For instance, a Bangladeshi state-run MFI called TRDEP was so worried about the breakdown of traditional rural family life, it limited borrowing groups to people from the same family. The use of loan was controlled by men in order to enforce traditional roles.

A study of microfinance schemes worldwide showed none of them generated sufficient income for more than a handful of poor borrowers to build up an asset-base that could generate a pension in old age. The absence of a pension further disempowers women.

Another study in Bangladesh showed women exercised only limited control over 53 percent of loans provided to them by Grameen Bank, another MFI called BRAC and two women's nongovernmental organisations.

Such findings have led some experts to argue that MFI s may be increasing women's workload and responsibilities without enhancing their control over income and expenditure.

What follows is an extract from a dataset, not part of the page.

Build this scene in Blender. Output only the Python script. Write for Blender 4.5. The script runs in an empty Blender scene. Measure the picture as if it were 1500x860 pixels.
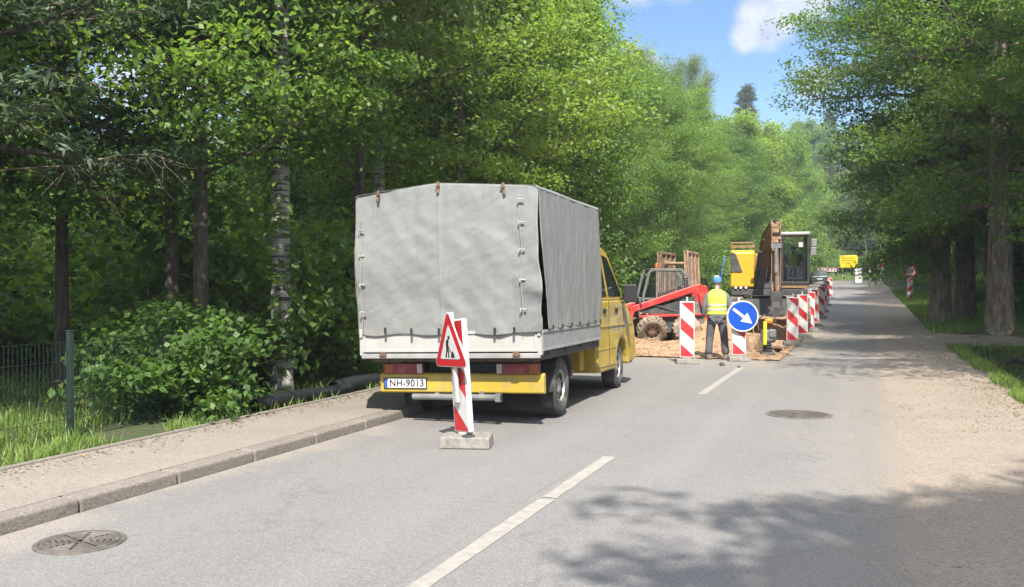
import bpy, bmesh, math, random
import numpy as np
from mathutils import Vector, Matrix, noise
R = math.radians
scene = bpy.context.scene
COL = scene.collection

# ------------------------------------------------------------------ camera, light, exposure
cam_d = bpy.data.cameras.new('camera'); cam = bpy.data.objects.new('camera', cam_d); COL.objects.link(cam)
cam_d.sensor_width = 36; cam_d.lens = 36*1350/1500; cam_d.clip_start = .05; cam_d.clip_end = 3000
cam.location = (0, 0, 1.62)
YAW = math.atan(516/1350)
cam.rotation_euler = (R(90-.6), 0, YAW)
scene.camera = cam

SUN_EL = 50; SUN_AZ = (0.44, -1.0)           # horizontal direction towards the sun
w = bpy.data.worlds.new('World'); scene.world = w; w.use_nodes = True
nt = w.node_tree; nt.nodes.clear()
def N(nt, t, **kw):
    n = nt.nodes.new(t)
    for k, v in kw.items():
        if k.startswith('_'): setattr(n, k[1:], v)
        else: n.inputs[k.replace('_', ' ')].default_value = v
    return n
sky = N(nt, 'ShaderNodeTexSky', _sky_type='NISHITA', _sun_disc=False, _sun_elevation=R(SUN_EL),
        _sun_rotation=math.atan2(SUN_AZ[0], SUN_AZ[1]), _air_density=1.0, _dust_density=.9, _ozone_density=3.5, _altitude=100)
geo = N(nt, 'ShaderNodeTexCoord')
def mth(nt, op, a, b=None, c=None, clamp=False):
    n = nt.nodes.new('ShaderNodeMath'); n.operation = op; n.use_clamp = clamp
    for i, v in enumerate((a, b, c)):
        if v is None: continue
        if isinstance(v, (int, float)): n.inputs[i].default_value = v
        else: nt.links.new(v, n.inputs[i])
    return n.outputs[0]
noi = N(nt, 'ShaderNodeTexNoise', Scale=9.0, Detail=9.0, Roughness=.58)
nt.links.new(geo.outputs['Generated'], noi.inputs['Vector'])
dn = nt.nodes.new('ShaderNodeVectorMath'); dn.operation = 'NORMALIZE'; nt.links.new(geo.outputs['Generated'], dn.inputs[0])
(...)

"The credit-giving NGOs may simply have off-loaded some of [their] debt collection task onto the backs of long-suffering women," Anne Marie Goetz and Rina Sen Gupta speculate in a paper published by the Institute of Development Studies in Sussex, Britain.

Even when women retain full or significant control over their loans, they commonly use them to provide for traditional women's activities, such as raising livestock and poultry, rather than new uses.

While the founder of Grameen, Prof. Muhammad Yunus, and his team refused to comment on the criticism, many borrowers who wished to remain anonymous said they wanted to see a gender balance introduced into the bank's day-to-day running.

Grameen's 12,500 administrative and field staff are predominantly male, charged with the task of door-to-door supervision and ensuring that the loan money is used as per the bank's rules.

However, some experts say that finding out about who controls the use of loans is a complex task. Microfinance has to be analyzed within a given socio-economic and cultural context, they say: involvement in a microfinance scheme can still empower women in ways they find relevant, even in cases when they hand over the entire loan to their husbands.

Bangladeshi women who gave their loans to husbands still had an 'empowerment rating' of 36 percent, compared to only nine percent for women who were not involved in MFIs and those who had no credit programme in their village, according to one study.

Said Salma, a resident of Chandkhali village, 85 km from Dhaka: "I control the money that I borrow. My husband Muhammad Hussain drives a rickshaw van which I bought with my loan money. I am no longer half starved or insecure. I manage the baby and the money while my husband ferries passengers in the rickshaw."

There is agreement among development workers that the extent to which women can improve their standard of living through microfinance is limited by macro-economic policies.

The lack of welfare provisions increases the time women spend on unpaid domestic work and limits the time they are available for paid work. Similarly, the lack of education can wreck training programmes.

Some MFIs adopt a specific gender focus.

"All our managers are women," says Ela Bhatt of the Self-Employed Women's Association (SEWA) of India. "We are women-led."

Women who recover land from money-lenders through SEWA debt-redemption loans must register the land under their own names, with their husbands named second.

Microfinance is only one of SEWA's many programmes -- others include health, childcare, housing, legal aid, job training and unionising women in the unorganised sector. "We take an integrated approach," says Bhatt. "Demanding the rights of women is our main goal."

In spite of their different approaches, Bhatt feels that taken together, South Asian MFIs have made a noteworthy contribution.

"Grameen's successes are its large outreach and well-implemented programme," she says, adding: "With the rich countries of the North facing their own problems of increasing poverty, it is quite a turnaround that they are looking to us in Asia for guidance."